Cognizant has seen its Tamil Nadu workforce shrink by approximately 10,000 employees, with the company now directing new hiring toward emerging cities such as Kochi, Indore, and Jaipur, according to a report by the Economic Times HR. The shift signals a deliberate rebalancing away from the state where the company was originally founded.
The US-headquartered IT giant was established in Chennai in 1994 and has long maintained a significant footprint in Tamil Nadu. The headcount reduction, attributed to cost pressures and operational restructuring, is part of Cognizant’s broader NextGen programme. The initiative was launched in 2023 to simplify its operating model and optimise real estate and workforce costs.
As of December 2024, Cognizant employed 336,800 people globally, with over 241,500 based in India. The company has simultaneously been trimming its physical presence in Chennai: Cognizant reduced its office space in India by over 2 million square feet in 2024, representing a 10% decline in its global real estate footprint, and is transitioning from large metropolitan hubs to smaller tier-2 cities such as Bhubaneswar, Indore, and Ahmedabad’s Gift City.
CFO Jatin Dalal has acknowledged the directional change, stating the company is “exiting a few facilities that are no longer being used or those the company does not plan to use” while investing in newer locations to support future growth. The downsizing aligns with Cognizant’s goal to save $100 million annually through real estate optimisation.
The hiring pivot to emerging cities is not incidental. Cognizant’s headcount grew approximately 2% sequentially in Q2 2025, led by the hiring of recent college graduates, with the company leveraging emerging technology hubs to address attrition and future demand. Fresh recruitment drives have listed cities including Kochi, Indore, Bhubaneswar, and Coimbatore as preferred locations, alongside the established metros.
Despite the geographic shift, the company has reaffirmed its long-term commitment to Chennai through infrastructure investment. Cognizant announced plans to set up a 14-acre Cognizant Immersive Learning Centre at its Siruseri campus in Chennai, which is designed to train 100,000 individuals annually, featuring 14,000 seats, smart classrooms, incubator hubs, and residential facilities. It is expected to be completed in three years.
On the financial side, the company has returned to growth mode. Cognizant reported $5.2 billion in Q2 2025 revenue, up 7.2% year-on-year, driven by AI-led initiatives and strong performance in Financial Services and Health Sciences, with bookings surging 18% year-on-year.
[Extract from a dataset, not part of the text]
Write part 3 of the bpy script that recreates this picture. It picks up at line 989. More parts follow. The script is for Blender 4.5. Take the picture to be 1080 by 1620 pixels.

The developments at Cognizant reflect a wider industry pattern. Across India’s top IT services firms, workforce consolidation in metro hubs and expansion into tier-2 cities have accelerated as companies pursue cost efficiency, tap into fresher talent pools, and adapt to hybrid work models. For Tamil Nadu, once the undisputed heartland of Indian IT, the recalibration points to a more distributed future for the sector’s geography.